Shifting the perspective slightly to include improvements, not only for officers but also for inmates, could prove to be more effective. I speak from experience — I spend a lot of time in prison. I run Exchange for Change, a nonprofit that teaches writing in South Florida’s state and federal correctional institutions.
In our classes, students turn have turned what used to be empty time into an opportunity to feed their minds. What started out as an idea in a classroom of 17 has grown into a movement — over the last five years Exchange for Change has reached more than 1000 incarcerated individuals, many who have accumulated hundreds of hours of classes. Our growth is due to word of mouth from students who see the value of using their time to learn.
Unfortunately, they are just a fraction of the Florida prison population. Providing more incarcerated people opportunities outside of their un-air-conditioned dormitories will decrease some of the working conditions that correctional officers find so challenging. It does not take a lot of imagination to picture what kind of steamy tension rises in a dorm where dozens of men sleep side-by-side in Florida’s brutal summer heat.
Educational programs could also provide skills that mean the difference between returning to prison and becoming gainfully employed once released. Statistics show inmates who take educational courses have a 43% better chance of staying out of prison and also improve their chance of finding work.
Yet less than 5% of Florida’s correctional budget is spent on education. Spread that out between 145 facilities and 95,000 inmates and, well, for one correctional institution in South Florida, that meant only $500 was allocated for 1500 inmates last year. Most correctional institutions offer nothing more than the state-mandated GED classes.
There are other things the state legislature can do in addition to Inch’s proposal.
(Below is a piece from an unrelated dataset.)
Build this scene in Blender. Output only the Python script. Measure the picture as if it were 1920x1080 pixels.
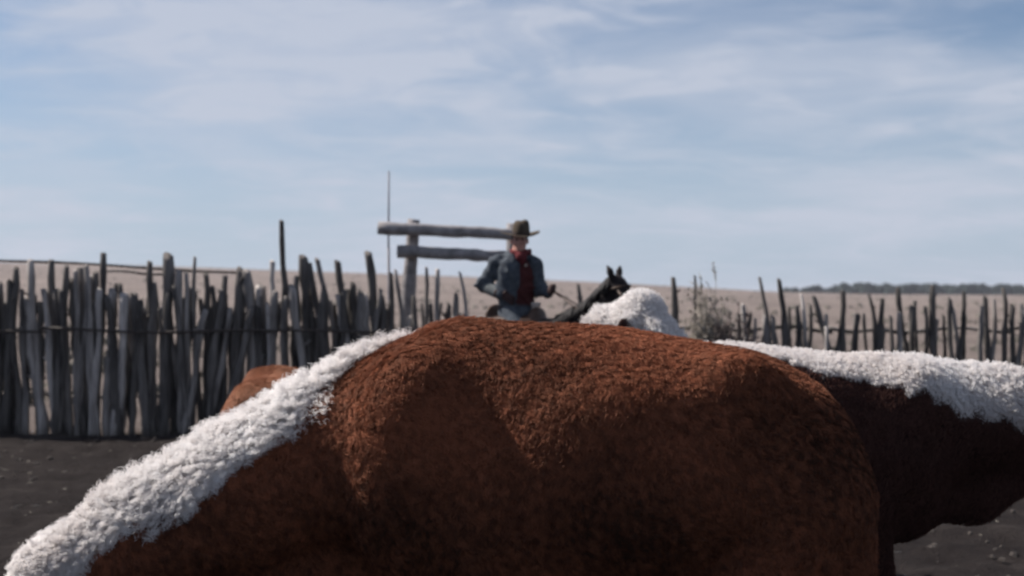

It can lower the sentencing guidelines. Florida has some of the toughest in the nation. Do away with mandatory minimum sentencing. Address the increasing aging population; it has risen nearly 10 percent since 2014. Health care for the elderly — men and women over 50 years old — cost the state between four and eight times more than the under 50 population.
Revisit the 1983 law that eliminated the possibility of parole. That year, the DOC released nearly 4000 people on parole. By 2013, just 27 people were released, less than 1% of those eligible. Meanwhile that same year more than 35,000 people were released because their sentences ended. Were all of those men and women less of a risk to society than the men and women whose parole was, some would argue, arbitrarily denied?
Legislators should give Inch every dollar requested, but should also increase, and promote, educational opportunities. That’s a win-win equation for everyone.
Kathie Klarreich is executive director of the “Exchange for Change.” It’s a nonprofit prison-writing program that offers dozens of writing classes of all genres to incarcerated men and juveniles in state and federal institutions.